→ Dataset content:
********
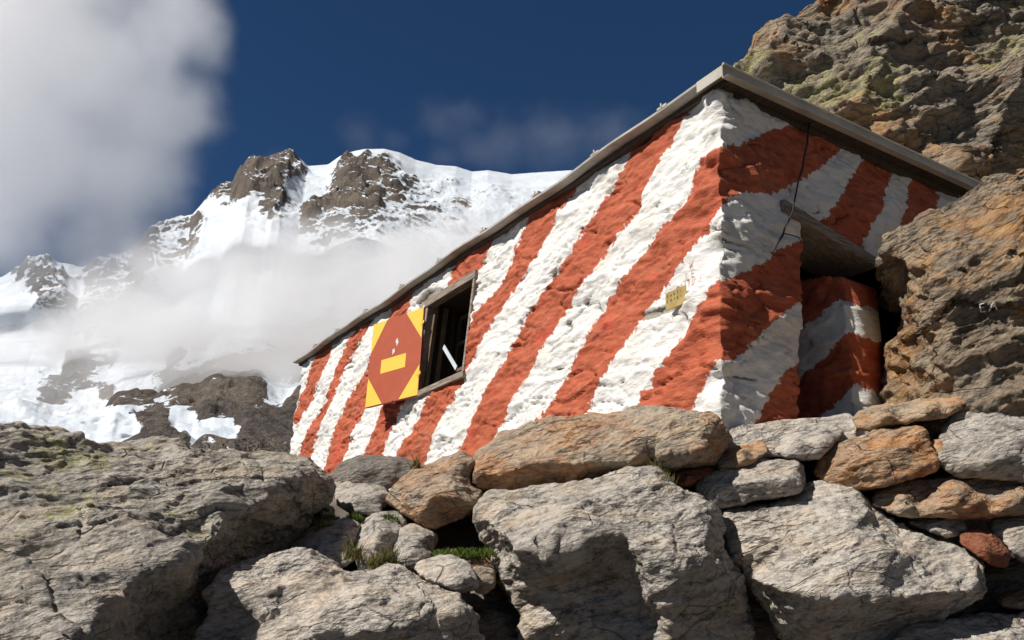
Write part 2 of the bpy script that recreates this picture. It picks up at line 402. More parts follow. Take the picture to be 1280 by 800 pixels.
def paint_material(name, stain=1.0):
    T = NT(name); tc = T.n('ShaderNodeTexCoord').outputs['Object']
    a = T.n('ShaderNodeAttribute', attribute_name='paint').outputs['Fac']
    w = T.math('ADD', T.math('MULTIPLY', T.math('SUBTRACT', T.noise(tc, 14, 5, .65), .5), .11), T.math('MULTIPLY', T.math('SUBTRACT', T.noise(tc, 70, 4, .6), .5), .03))
    red = T.step(T.math('ADD', a, w), -.004, .004)
    st = T.mapv(tc, rot=(0, 0, math.atan2(uL[1], uL[0])), scale=(1, 1, 3.0))
    n1 = T.noise(tc, 2.2, 5, .6); n2 = T.noise(st, 8, 6, .68); n3 = T.noise(tc, 55, 4, .65)
    rc = T.ramp(n2, [(.28, (.27, .062, .030)), (.45, (.40, .092, .043)), (.58, (.47, .118, .057)), (.74, (.53, .18, .10))])
    pk = T.step(T.noise(tc, 3.2, 3, .5), .60, .68)
    rc = T.mix(T.math('MULTIPLY', pk, .45), rc, (.62, .085, .055))
    wc = T.ramp(n2, [(.25, (.56, .53, .48)), (.42, (.74, .725, .695)), (.65, (.80, .79, .77))])
    wc = T.mix(T.math('MULTIPLY', T.step(n1, .52, .70), .38 * stain), wc, (.54, .48, .38))
    col = T.mix(red, wc, rc)
    wr = T.step(T.noise(st, 1.6, 6, .7), .52, .70); col = T.mix(T.math('MULTIPLY', wr, .22), col, (.30, .22, .16))
    # flaked and never-painted stone in pits and hollows
    pit = T.n('ShaderNodeAttribute', attribute_name='pit').outputs['Fac']
    ch = T.math('ADD', T.math('MULTIPLY', T.noise(st, 26, 5, .7), .8), T.math('MULTIPLY', pit, .55))
    flake = T.step(ch, .74, .80)
    stone = T.ramp(n3, [(.35, (.10, .085, .065)), (.6, (.27, .225, .17))])
    col = T.mix(T.math('MULTIPLY', flake, .80), col, T.mix(red, stone, (.20, .06, .028)))
    sp = T.step(T.noise(tc, 120, 2, .5), .70, .74)
    col = T.mix(T.math('MULTIPLY', sp, .5), col, (.30, .20, .14))
    b = T.math('ADD', T.math('MULTIPLY', n2, .8), T.math('ADD', T.math('MULTIPLY', n3, .25), T.math('MULTIPLY', T.noise(st, 26, 5, .7), .45)))
    b = T.math('SUBTRACT', b, T.math('MULTIPLY', flake, .12))
    return T.bsdf(col, .72, b, .022, .8, .25)
MP = paint_material('painted_masonry')

def simple(name, stops, scale=8, rough=.7, bump=.004, stretch=(1, 1, 1), rot=(0, 0, 0), metal=0, spec=.3, detail=5):
    T = NT(name); tc = T.mapv(T.n('ShaderNodeTexCoord').outputs['Object'], rot=rot, scale=stretch)
    n = T.noise(tc, scale, detail, .65)
    return T.bsdf(T.ramp(n, stops), rough, n, bump, .7, spec, metal)
rotW = (0, 0, math.atan2(uL[1], uL[0])); rotWR = (0, 0, math.atan2(uR[1], uR[0]))
MWOOD = simple('weathered_wood', [(.3, (.10, .075, .055)), (.5, (.25, .20, .16)), (.7, (.42, .36, .31))], 5, .85, .006, (1.2, 14, 14), rotW)
MWOODR = simple('weathered_beam', [(.3, (.085, .07, .058)), (.5, (.22, .185, .155)), (.7, (.36, .31, .26))], 5, .85, .008, (1.2, 14, 14), rotWR)
MWOODV = simple('upright_wood', [(.3, (.08, .05, .03)), (.5, (.17, .11, .065)), (.7, (.28, .20, .13))], 5, .8, .004, (14, 14, 1.2))
MDARKW = simple('dark_interior_boards', [(.3, (.03, .02, .013)), (.6, (.075, .05, .032))], 5, .8, .004, (1, 14, 14), rotW)
MMETAL = simple('dull_sheet_metal', [(.3, (.34, .31, .265)), (.55, (.46, .425, .37)), (.75, (.52, .48, .42))], 3.5, .6, .003, metal=.0)
MMETALE = simple('weathered_roof_sheet', [(.3, (.26, .25, .225)), (.6, (.44, .425, .39))], 5, .55, .003, metal=.0)
MRUST = simple('dark_iron', [(.3, (.03, .024, .02)), (.6, (.09, .06, .045))], 30, .7, .002)
MBLACK = simple('black_rubber', [(.3, (.012, .011, .010)), (.6, (.03, .028, .026))], 30, .6, .001)
MUNDER = simple('dark_roof_boards', [(.3, (.035, .027, .02)), (.6, (.10, .08, .062))], 6, .85, .004, (1, 12, 12), rotW)

# ================================================================ hut
hut = empty('mountain_hut', tuple(ptL(sE / 2, ZB)[:2] + uR[:2] * WR / 2) + (ZB,),
            'stone refuge hut painted in slanting red and white stripes behind the boulder wall', 'hut')
# window and door holes as polygons in photo px
WIN = [onL(530, 384)[:2], onL(594, 346)[:2], onL(584, 468)[:2], onL(527, 493)[:2]]
ws0 = (WIN[1][0] + WIN[2][0]) / 2; ws1 = (WIN[0][0] + WIN[3][0]) / 2
wz1 = (WIN[0][1] + WIN[1][1]) / 2; wz0 = (WIN[2][1] + WIN[3][1]) / 2
print('window s', ws0, ws1, 'z', wz0, wz1, WIN)
DOOR = [(1001,262),(1078,316),(1092,322),(1130,330),(1160,420),(1150,600),(996,600),(996,523),(998,400),(1002,320)]

zs = np.arange(ZB, ZT + .012, .013); nz = len(zs)
u = []                                          # (wall, coordinate)
for s in np.arange(sE, 0, -.016): u.append((0, s))
for t in np.arange(0, 3.6, .013): u.append((1, t))
for t in np.arange(3.6, WR, .1): u.append((1, t))
for s in np.arange(0, sE, .15): u.append((2, s))
for t in np.arange(WR, 0, -.15): u.append((3, t))
def wall_base(k, c, z):
    top = UP + BL * uR + BR * uL
    if k == 0: return K0 + c * uL + z * top
    if k == 1: return K0 + c * uR + z * top
    if k == 2: return K0 + WR * uR + c * uL + z * (UP - BL * uR + BR * uL)
    return K0 + sE * uL + c * uR + z * top
B = np.zeros((len(u), nz, 3)); Nn = np.zeros_like(B); wid = np.zeros((len(u), nz), int)
for i, (k, c) in enumerate(u):
    a = wall_base(k, c, 0); b = wall_base(k, c, 1); B[i] = a + zs[:, None] * (b - a)
    n = {0: nL, 1: nR, 2: -nL, 3: -nR}[k]
    if k == 0:
        if c < .05: n = nL + nR * (1 - c / .05)
        if sE - c < .10: n = nL - nR * (1 - (sE - c) / .10)
    if k == 1 and c < .05: n = nR + nL * (1 - c / .05)
    Nn[i] = n / np.linalg.norm(n)
    wid[i] = k
V0 = B.reshape(-1, 3); N0 = Nn.reshape(-1, 3)
loc = np.stack([V0 @ uL, V0 @ uR, V0[:, 2]], 1)
wz_ = loc + .10 * np.stack([fbm(loc / .6, 2, 3), fbm(loc / .6, 2, 4), fbm(loc / .5, 2, 5)], 1)
fa, fe, fid = facets(wz_ * np.array([2.1, 2.1, 4.6]), 11, 1.0)
d = chips(wz_ * np.array([2.3, 2.3, 5.0]), 11) * .048 + chips(wz_ * np.array([6, 6, 13.0]) + 9, 12) * .022 + chips(wz_ * np.array([16, 16, 32.0]) + 9, 16) * .011
lay = V0[:, 2] / .105 + 1.3 * fbm(loc / .7, 3, 8) + .22 * (loc[:, 0] + loc[:, 1]) / .3; idn = np.floor(lay); frc = lay - idn
hs = np.sin(idn * 12.99) * 43758.5; hs -= np.floor(hs)
msk = np.clip(fbm(loc * np.array([1.6, 1.6, 4]), 3, 14) * 3 + .1, 0, 1)
d += ((hs - .5) * .016 - .014 * np.clip((frc - .78) / .22, 0, 1)) * msk
jn = np.exp(-(fe / .035) ** 2) * np.clip(fbm(loc * 1.7, 2, 15) * 4 + .35, 0, 1)
d -= jn * .014
cn = perlin(loc * np.array([2.2, 2.2, 7.5]), 17); crev = np.exp(-(cn / .034) ** 2) * np.clip(fbm(loc * 2.3, 2, 18) * 6 - .2, 0, 1)
cn2 = perlin(loc * np.array([5, 5, 17]), 28); crev = np.maximum(crev, .7 * np.exp(-(cn2 / .04) ** 2) * np.clip(fbm(loc * 3.1, 2, 29) * 6 - .9, 0, 1))
d -= crev * .040
d += fbm(loc * np.array([6, 6, 14]), 5, 19, .6) * .020 + ridged(loc * np.array([9, 9, 22]), 3, 23) * .0045
d += .035 * fbm(loc * 1.1, 2, 24)
cc_ = np.repeat([(c if k < 2 else 9.) for k, c in u], nz); cf_ = np.clip(1 - cc_ / .45, 0, 1)
d += cf_ * (.11 * fbm(V0 * np.array([3.0, 3.0, 4.5]), 3, 26) + .07 * chips(V0 * np.array([4.5, 4.5, 6.]), 27))
d += .10 * np.where((wid.ravel() == 0), np.clip(1 - (sE - np.repeat([c for _, c in u], nz)) / .35, 0, 1), 0) * fbm(loc * 3.5, 3, 25)
d -= d[wid.ravel() == 0].mean() - .004
V1 = V0 + N0 * d[:, None]
zz_ = np.stack([V0[:, 2] * 0 + 3.3, V0[:, 2] * 0, V0[:, 2]], 1)
V1 += (np.clip(1 - cc_ / .30, 0, 1) * (.055 * fbm(zz_ * 2.6, 2, 44) + .035 * fbm(zz_ * 9, 3, 45)))[:, None] * (uR - uL) / 1.414
sd = paint_sd(V0, RED)
pit = np.clip(-d / .03, 0, 1) * .25 + crev * .75 + jn * .4 + (wid.ravel() == 1) * .16 * np.clip(.5 + 2 * fbm(loc * 2.5, 3, 30), 0, 1)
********
→ Given request: Set the lines above down again, word for word, from the first through the one containing "MP = paint_material('painted_masonry')"; pictures excluded.

→ Response to the task:
Write part 2 of the bpy script that recreates this picture. It picks up at line 402. More parts follow. Take the picture to be 1280 by 800 pixels.
def paint_material(name, stain=1.0):
    T = NT(name); tc = T.n('ShaderNodeTexCoord').outputs['Object']
    a = T.n('ShaderNodeAttribute', attribute_name='paint').outputs['Fac']
    w = T.math('ADD', T.math('MULTIPLY', T.math('SUBTRACT', T.noise(tc, 14, 5, .65), .5), .11), T.math('MULTIPLY', T.math('SUBTRACT', T.noise(tc, 70, 4, .6), .5), .03))
    red = T.step(T.math('ADD', a, w), -.004, .004)
    st = T.mapv(tc, rot=(0, 0, math.atan2(uL[1], uL[0])), scale=(1, 1, 3.0))
    n1 = T.noise(tc, 2.2, 5, .6); n2 = T.noise(st, 8, 6, .68); n3 = T.noise(tc, 55, 4, .65)
    rc = T.ramp(n2, [(.28, (.27, .062, .030)), (.45, (.40, .092, .043)), (.58, (.47, .118, .057)), (.74, (.53, .18, .10))])
    pk = T.step(T.noise(tc, 3.2, 3, .5), .60, .68)
    rc = T.mix(T.math('MULTIPLY', pk, .45), rc, (.62, .085, .055))
    wc = T.ramp(n2, [(.25, (.56, .53, .48)), (.42, (.74, .725, .695)), (.65, (.80, .79, .77))])
    wc = T.mix(T.math('MULTIPLY', T.step(n1, .52, .70), .38 * stain), wc, (.54, .48, .38))
    col = T.mix(red, wc, rc)
    wr = T.step(T.noise(st, 1.6, 6, .7), .52, .70); col = T.mix(T.math('MULTIPLY', wr, .22), col, (.30, .22, .16))
    # flaked and never-painted stone in pits and hollows
    pit = T.n('ShaderNodeAttribute', attribute_name='pit').outputs['Fac']
    ch = T.math('ADD', T.math('MULTIPLY', T.noise(st, 26, 5, .7), .8), T.math('MULTIPLY', pit, .55))
    flake = T.step(ch, .74, .80)
    stone = T.ramp(n3, [(.35, (.10, .085, .065)), (.6, (.27, .225, .17))])
    col = T.mix(T.math('MULTIPLY', flake, .80), col, T.mix(red, stone, (.20, .06, .028)))
    sp = T.step(T.noise(tc, 120, 2, .5), .70, .74)
    col = T.mix(T.math('MULTIPLY', sp, .5), col, (.30, .20, .14))
    b = T.math('ADD', T.math('MULTIPLY', n2, .8), T.math('ADD', T.math('MULTIPLY', n3, .25), T.math('MULTIPLY', T.noise(st, 26, 5, .7), .45)))
    b = T.math('SUBTRACT', b, T.math('MULTIPLY', flake, .12))
    return T.bsdf(col, .72, b, .022, .8, .25)
MP = paint_material('painted_masonry')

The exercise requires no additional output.